**What you have to do:** Copy, exactly as written, the lines that begin at the one containing "What Blender Python" and end at the one containing "scn.camera = camo". Skip any pictures in the data below.

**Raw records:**
============================================================

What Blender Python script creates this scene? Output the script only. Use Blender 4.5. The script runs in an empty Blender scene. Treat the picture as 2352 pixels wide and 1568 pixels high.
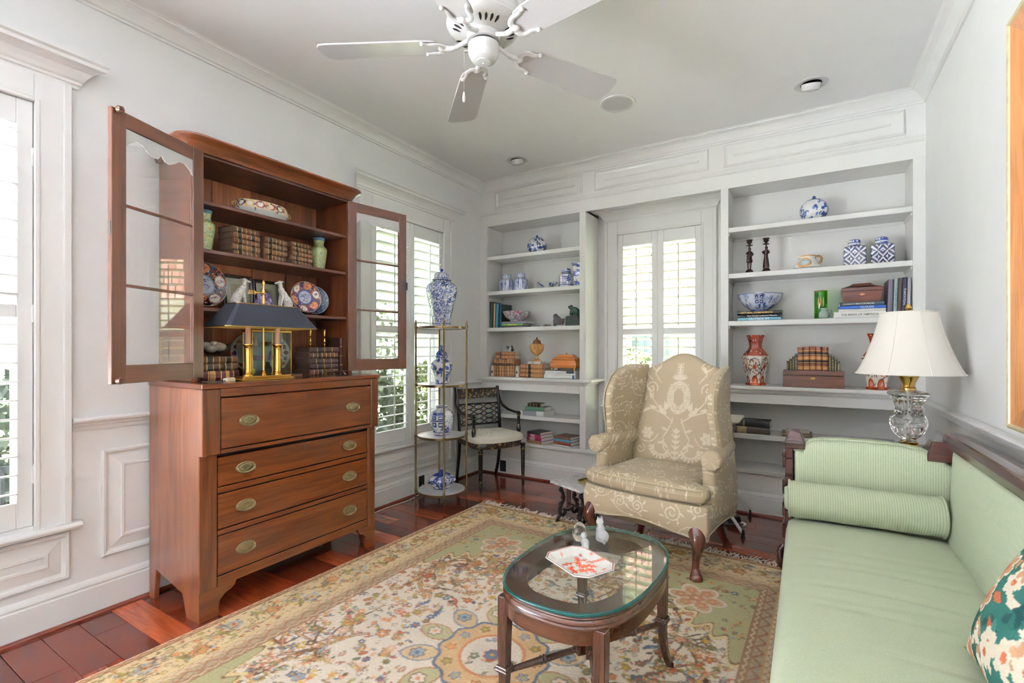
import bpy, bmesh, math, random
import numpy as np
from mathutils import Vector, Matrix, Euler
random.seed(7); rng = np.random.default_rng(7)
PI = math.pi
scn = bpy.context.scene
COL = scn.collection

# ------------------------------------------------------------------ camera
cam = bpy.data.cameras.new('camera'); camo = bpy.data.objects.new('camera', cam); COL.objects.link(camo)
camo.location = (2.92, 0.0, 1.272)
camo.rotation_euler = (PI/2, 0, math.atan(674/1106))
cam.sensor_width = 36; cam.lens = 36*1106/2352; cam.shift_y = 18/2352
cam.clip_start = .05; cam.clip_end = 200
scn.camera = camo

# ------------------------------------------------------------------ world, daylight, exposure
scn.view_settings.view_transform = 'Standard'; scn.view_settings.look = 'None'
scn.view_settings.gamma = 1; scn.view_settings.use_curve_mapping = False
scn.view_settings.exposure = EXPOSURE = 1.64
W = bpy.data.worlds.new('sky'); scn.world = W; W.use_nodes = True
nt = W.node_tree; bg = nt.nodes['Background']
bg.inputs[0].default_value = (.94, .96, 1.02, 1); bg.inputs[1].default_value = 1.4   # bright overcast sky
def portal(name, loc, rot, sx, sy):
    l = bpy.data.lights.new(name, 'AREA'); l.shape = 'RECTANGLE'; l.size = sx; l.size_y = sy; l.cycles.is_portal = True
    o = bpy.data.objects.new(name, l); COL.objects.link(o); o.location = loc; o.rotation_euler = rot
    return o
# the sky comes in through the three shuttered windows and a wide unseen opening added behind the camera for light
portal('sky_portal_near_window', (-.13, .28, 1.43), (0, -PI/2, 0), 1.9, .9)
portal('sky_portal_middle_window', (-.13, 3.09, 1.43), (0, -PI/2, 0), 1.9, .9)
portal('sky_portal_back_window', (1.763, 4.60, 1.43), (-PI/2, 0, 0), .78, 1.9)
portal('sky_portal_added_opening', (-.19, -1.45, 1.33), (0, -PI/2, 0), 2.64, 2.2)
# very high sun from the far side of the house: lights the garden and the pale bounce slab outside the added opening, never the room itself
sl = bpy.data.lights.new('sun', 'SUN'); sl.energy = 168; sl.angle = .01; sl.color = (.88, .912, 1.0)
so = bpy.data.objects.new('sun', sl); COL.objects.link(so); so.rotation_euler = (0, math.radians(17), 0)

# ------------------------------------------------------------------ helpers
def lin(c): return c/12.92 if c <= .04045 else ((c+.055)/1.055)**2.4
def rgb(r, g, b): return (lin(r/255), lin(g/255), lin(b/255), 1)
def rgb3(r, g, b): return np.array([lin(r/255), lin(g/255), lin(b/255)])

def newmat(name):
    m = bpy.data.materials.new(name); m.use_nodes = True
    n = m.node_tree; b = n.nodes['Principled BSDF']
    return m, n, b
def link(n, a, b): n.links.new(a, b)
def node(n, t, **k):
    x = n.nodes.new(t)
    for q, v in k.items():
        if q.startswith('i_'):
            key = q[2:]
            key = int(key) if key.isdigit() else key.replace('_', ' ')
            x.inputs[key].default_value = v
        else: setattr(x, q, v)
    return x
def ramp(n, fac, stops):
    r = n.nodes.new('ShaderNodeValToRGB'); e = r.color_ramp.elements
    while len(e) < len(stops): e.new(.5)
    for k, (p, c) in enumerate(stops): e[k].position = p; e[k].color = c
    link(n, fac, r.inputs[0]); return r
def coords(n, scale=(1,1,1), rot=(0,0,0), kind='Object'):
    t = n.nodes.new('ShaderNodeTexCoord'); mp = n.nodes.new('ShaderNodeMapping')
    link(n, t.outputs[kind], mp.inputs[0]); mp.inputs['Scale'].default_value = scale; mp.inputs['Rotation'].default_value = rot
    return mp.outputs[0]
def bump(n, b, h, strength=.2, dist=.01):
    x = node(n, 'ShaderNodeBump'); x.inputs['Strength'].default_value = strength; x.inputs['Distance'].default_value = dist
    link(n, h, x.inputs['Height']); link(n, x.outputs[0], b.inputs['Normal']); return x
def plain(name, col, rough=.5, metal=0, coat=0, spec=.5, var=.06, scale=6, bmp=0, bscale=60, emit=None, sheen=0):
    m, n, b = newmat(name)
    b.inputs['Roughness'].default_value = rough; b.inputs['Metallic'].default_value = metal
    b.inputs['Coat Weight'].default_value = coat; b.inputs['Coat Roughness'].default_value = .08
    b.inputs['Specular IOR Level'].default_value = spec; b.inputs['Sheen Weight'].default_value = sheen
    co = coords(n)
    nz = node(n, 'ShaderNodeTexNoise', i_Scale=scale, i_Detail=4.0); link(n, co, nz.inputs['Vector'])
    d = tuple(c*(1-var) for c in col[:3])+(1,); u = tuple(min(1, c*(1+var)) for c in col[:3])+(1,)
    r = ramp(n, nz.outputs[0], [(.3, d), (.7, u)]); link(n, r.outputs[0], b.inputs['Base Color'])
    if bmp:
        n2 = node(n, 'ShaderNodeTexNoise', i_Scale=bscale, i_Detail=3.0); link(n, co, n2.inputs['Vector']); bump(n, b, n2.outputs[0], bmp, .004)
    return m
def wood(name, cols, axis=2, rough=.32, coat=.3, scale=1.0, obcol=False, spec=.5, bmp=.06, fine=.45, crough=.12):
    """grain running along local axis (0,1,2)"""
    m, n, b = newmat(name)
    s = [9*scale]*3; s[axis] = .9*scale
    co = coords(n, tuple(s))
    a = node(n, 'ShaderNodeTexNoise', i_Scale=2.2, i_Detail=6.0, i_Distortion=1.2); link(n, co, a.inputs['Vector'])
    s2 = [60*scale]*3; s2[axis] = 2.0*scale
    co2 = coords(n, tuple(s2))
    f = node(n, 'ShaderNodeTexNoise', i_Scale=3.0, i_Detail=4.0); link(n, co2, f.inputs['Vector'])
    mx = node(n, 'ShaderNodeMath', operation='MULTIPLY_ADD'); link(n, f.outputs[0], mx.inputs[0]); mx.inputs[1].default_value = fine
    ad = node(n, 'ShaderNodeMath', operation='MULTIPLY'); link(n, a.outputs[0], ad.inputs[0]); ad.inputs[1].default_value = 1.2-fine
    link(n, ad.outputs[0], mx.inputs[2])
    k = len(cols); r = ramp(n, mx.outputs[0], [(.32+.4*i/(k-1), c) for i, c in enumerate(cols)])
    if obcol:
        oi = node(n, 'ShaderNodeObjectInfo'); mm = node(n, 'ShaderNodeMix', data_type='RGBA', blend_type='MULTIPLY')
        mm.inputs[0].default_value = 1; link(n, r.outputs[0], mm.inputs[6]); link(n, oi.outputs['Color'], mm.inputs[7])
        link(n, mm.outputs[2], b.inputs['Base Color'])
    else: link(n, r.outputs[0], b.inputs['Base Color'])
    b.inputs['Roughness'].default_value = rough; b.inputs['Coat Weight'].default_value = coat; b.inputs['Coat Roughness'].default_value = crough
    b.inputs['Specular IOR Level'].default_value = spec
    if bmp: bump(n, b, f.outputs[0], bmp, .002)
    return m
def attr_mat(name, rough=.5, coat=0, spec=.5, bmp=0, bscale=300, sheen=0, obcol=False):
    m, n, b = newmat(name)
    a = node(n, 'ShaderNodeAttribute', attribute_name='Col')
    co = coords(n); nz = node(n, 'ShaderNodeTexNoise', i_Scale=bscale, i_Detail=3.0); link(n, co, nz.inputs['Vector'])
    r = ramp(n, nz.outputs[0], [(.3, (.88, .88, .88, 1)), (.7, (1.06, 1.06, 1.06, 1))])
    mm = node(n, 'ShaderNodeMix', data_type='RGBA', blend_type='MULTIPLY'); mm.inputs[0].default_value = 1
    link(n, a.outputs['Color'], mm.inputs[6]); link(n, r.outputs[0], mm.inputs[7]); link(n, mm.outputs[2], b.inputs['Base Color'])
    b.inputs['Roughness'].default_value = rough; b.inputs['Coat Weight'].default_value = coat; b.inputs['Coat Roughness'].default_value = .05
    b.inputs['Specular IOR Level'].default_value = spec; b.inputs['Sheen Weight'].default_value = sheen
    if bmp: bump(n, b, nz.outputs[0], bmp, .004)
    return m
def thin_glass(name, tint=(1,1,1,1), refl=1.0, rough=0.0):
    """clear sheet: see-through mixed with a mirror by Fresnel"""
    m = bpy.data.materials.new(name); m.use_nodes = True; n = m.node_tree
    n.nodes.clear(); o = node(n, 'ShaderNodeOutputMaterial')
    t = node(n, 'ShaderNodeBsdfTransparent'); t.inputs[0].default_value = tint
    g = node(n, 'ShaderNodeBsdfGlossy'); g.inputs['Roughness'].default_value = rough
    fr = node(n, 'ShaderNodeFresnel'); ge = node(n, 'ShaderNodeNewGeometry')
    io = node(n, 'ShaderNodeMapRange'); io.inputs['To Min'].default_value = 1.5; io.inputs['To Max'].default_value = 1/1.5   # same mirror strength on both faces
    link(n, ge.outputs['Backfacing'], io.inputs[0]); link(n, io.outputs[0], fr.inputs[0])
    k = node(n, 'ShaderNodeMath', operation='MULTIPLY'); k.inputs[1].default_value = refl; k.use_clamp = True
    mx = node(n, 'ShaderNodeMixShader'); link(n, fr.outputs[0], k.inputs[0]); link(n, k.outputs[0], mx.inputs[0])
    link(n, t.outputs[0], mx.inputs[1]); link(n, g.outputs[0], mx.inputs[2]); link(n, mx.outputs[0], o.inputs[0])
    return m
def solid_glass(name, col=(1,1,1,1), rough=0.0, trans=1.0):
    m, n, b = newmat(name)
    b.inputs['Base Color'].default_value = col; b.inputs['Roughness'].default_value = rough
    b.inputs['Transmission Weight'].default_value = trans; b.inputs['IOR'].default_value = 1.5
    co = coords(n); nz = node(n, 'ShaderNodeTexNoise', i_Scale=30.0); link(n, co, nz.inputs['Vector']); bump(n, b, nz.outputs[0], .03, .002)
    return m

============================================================

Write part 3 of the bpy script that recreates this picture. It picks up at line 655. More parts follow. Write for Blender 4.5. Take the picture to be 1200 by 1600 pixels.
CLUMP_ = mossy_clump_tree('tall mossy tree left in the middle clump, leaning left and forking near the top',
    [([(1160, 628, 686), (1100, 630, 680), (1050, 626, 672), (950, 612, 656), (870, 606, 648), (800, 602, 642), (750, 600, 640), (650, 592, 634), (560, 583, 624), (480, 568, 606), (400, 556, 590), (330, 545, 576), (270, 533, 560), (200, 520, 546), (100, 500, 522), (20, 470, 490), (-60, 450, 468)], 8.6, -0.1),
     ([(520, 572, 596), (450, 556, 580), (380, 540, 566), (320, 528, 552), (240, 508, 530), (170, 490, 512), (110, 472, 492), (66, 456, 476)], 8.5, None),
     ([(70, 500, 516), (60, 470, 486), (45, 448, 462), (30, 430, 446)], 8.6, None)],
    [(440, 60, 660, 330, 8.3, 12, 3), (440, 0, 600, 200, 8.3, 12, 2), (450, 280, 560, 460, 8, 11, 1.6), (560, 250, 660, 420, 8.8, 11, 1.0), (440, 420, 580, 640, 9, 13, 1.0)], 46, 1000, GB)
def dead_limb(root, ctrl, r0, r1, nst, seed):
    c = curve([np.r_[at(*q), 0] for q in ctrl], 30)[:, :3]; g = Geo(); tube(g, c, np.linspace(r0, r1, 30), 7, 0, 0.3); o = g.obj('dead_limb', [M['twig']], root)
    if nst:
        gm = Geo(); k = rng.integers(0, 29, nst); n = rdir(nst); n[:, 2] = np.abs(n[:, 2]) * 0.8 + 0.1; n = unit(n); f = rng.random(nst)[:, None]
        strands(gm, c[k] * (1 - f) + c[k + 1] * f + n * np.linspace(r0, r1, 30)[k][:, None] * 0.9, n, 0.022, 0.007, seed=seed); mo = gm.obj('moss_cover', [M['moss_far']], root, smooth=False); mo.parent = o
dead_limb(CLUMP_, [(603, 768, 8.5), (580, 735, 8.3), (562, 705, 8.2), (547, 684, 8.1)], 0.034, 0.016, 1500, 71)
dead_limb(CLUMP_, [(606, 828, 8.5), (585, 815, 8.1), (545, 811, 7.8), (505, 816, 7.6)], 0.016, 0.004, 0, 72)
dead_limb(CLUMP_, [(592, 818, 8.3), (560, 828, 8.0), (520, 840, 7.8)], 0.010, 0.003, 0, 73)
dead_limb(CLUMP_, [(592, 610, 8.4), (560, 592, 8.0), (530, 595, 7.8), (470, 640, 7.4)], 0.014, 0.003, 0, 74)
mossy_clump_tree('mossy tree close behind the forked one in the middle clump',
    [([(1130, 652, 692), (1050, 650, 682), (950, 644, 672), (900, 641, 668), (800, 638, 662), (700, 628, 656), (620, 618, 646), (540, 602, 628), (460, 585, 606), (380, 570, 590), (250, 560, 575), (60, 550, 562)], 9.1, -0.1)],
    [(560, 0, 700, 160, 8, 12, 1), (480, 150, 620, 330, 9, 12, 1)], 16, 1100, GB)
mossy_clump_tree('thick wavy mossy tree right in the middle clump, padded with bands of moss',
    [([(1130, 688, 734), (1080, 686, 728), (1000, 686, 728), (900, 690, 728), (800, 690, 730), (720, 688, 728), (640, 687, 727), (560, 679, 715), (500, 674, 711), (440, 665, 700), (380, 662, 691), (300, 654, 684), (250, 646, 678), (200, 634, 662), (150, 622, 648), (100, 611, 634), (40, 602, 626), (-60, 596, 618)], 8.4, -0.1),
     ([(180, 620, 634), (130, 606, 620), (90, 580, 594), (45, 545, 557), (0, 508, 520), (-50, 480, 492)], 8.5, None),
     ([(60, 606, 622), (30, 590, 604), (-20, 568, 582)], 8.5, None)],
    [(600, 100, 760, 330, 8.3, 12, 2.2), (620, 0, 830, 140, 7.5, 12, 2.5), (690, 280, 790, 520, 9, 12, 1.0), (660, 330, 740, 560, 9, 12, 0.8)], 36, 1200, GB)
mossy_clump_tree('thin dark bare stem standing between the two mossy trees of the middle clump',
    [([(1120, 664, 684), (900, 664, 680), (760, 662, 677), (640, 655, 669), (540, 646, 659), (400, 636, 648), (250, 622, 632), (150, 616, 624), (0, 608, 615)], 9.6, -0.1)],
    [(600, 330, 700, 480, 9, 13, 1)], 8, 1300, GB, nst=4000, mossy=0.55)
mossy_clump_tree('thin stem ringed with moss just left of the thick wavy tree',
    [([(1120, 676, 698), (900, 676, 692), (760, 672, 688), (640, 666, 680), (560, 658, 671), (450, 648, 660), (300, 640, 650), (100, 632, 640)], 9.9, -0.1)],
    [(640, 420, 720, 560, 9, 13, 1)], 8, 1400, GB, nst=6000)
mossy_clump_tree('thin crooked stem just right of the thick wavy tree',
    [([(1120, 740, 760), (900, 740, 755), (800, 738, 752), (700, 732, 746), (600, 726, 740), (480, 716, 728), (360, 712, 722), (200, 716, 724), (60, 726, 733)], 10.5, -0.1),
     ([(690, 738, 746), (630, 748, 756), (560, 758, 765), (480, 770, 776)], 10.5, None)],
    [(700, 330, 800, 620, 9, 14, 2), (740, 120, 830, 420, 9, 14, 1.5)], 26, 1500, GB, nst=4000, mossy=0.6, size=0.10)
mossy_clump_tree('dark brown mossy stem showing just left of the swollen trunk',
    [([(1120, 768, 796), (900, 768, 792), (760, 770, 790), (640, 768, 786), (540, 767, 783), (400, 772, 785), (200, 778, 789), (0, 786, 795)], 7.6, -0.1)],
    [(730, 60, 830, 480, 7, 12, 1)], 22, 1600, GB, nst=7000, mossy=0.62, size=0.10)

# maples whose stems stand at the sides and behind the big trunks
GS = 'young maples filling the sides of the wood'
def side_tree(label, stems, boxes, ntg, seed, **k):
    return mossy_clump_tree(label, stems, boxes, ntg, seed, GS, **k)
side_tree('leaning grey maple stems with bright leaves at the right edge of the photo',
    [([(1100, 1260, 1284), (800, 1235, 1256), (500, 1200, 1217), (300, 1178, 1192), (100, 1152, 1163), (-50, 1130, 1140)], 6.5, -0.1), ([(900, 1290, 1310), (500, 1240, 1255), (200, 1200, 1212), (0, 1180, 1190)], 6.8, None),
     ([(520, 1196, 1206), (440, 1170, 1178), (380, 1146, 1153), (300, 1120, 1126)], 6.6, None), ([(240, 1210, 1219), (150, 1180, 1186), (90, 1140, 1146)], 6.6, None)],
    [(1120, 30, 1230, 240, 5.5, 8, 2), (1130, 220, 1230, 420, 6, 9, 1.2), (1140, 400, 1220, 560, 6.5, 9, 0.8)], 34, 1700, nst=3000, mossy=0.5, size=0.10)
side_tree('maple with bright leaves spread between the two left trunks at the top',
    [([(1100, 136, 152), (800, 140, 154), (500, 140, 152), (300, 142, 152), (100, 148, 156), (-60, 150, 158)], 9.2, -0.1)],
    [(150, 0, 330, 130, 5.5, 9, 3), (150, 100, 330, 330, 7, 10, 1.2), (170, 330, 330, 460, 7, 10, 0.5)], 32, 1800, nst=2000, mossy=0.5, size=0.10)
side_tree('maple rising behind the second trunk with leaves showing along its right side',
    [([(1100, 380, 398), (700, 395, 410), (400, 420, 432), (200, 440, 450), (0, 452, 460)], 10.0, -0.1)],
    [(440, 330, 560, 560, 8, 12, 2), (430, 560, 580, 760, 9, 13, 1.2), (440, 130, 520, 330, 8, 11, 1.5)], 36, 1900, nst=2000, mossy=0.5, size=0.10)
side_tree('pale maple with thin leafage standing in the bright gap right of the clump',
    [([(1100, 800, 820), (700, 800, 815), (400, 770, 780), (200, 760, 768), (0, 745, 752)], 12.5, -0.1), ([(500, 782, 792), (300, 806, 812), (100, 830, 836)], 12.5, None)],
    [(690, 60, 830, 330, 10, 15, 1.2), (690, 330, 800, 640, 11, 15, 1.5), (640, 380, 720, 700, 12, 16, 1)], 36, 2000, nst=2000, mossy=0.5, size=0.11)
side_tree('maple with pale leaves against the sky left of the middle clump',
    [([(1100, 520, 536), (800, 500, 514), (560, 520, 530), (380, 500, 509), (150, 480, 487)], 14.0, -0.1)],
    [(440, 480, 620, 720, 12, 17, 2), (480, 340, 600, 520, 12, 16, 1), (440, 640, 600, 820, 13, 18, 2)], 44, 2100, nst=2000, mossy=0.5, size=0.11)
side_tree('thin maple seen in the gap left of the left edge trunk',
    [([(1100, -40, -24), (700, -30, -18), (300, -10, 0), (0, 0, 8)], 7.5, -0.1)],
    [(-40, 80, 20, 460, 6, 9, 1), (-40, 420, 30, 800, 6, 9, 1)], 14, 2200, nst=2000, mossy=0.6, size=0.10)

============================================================

**Result for this task:**
What Blender Python script creates this scene? Output the script only. Use Blender 4.5. The script runs in an empty Blender scene. Treat the picture as 2352 pixels wide and 1568 pixels high.
import bpy, bmesh, math, random
import numpy as np
from mathutils import Vector, Matrix, Euler
random.seed(7); rng = np.random.default_rng(7)
PI = math.pi
scn = bpy.context.scene
COL = scn.collection

# ------------------------------------------------------------------ camera
cam = bpy.data.cameras.new('camera'); camo = bpy.data.objects.new('camera', cam); COL.objects.link(camo)
camo.location = (2.92, 0.0, 1.272)
camo.rotation_euler = (PI/2, 0, math.atan(674/1106))
cam.sensor_width = 36; cam.lens = 36*1106/2352; cam.shift_y = 18/2352
cam.clip_start = .05; cam.clip_end = 200
scn.camera = camo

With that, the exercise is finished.